- _Exercise goal_: Wherever a line below holds the word "scene", copy that line.

- _Task material_:
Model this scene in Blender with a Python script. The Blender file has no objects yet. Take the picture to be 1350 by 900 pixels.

* * *

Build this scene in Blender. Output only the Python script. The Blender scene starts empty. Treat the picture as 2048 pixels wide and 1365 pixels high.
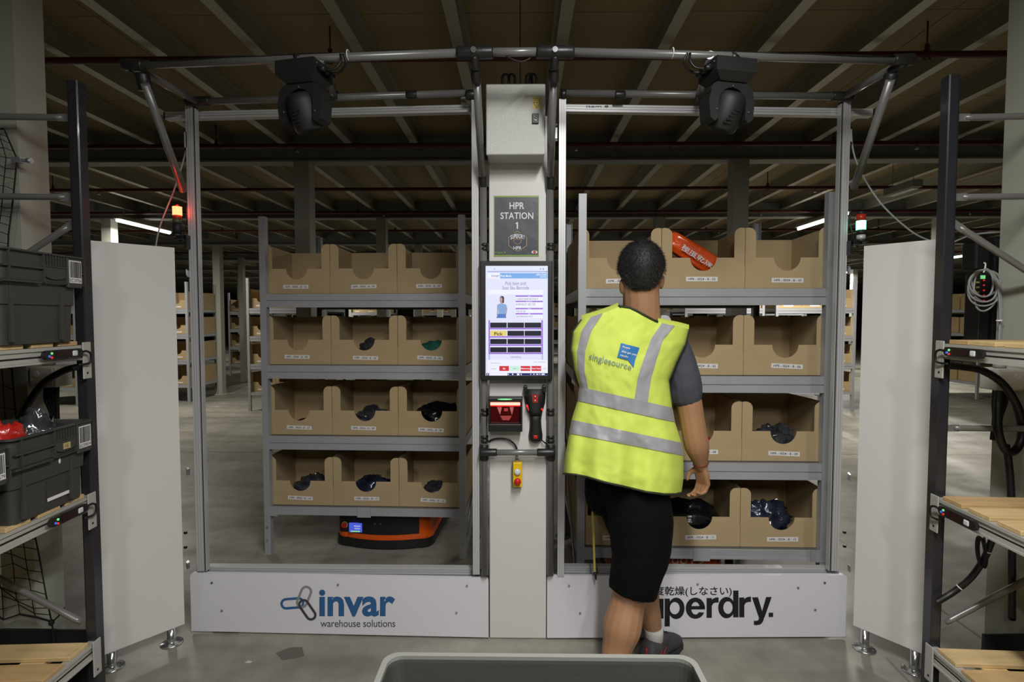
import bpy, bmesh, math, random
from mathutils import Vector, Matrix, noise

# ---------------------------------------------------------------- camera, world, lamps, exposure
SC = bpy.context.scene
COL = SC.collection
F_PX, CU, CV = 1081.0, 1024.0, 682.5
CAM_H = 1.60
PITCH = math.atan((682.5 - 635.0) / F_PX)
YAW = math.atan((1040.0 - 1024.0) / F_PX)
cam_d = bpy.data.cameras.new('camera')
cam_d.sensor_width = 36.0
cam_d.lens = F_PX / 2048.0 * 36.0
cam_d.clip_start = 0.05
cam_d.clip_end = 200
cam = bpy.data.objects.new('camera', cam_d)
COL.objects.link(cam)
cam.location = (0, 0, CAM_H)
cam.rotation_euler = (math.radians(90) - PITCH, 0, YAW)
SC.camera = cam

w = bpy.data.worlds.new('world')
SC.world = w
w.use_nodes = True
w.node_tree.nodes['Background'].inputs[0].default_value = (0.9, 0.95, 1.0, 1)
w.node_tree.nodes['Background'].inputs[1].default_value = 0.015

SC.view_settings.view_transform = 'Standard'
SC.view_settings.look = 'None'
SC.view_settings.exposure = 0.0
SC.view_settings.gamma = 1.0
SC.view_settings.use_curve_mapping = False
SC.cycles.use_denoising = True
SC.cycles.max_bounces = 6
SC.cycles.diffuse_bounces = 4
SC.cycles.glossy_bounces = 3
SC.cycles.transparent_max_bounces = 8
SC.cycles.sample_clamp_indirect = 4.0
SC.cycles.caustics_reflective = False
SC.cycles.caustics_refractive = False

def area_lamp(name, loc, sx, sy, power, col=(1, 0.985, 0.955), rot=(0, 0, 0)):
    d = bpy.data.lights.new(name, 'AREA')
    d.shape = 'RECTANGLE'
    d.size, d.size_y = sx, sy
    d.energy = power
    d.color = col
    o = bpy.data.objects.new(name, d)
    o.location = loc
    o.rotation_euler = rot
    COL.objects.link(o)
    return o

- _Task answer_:
Model this scene in Blender with a Python script. The Blender file has no objects yet. Take the picture to be 1350 by 900 pixels.
Build this scene in Blender. Output only the Python script. The Blender scene starts empty. Treat the picture as 2048 pixels wide and 1365 pixels high.
SC = bpy.context.scene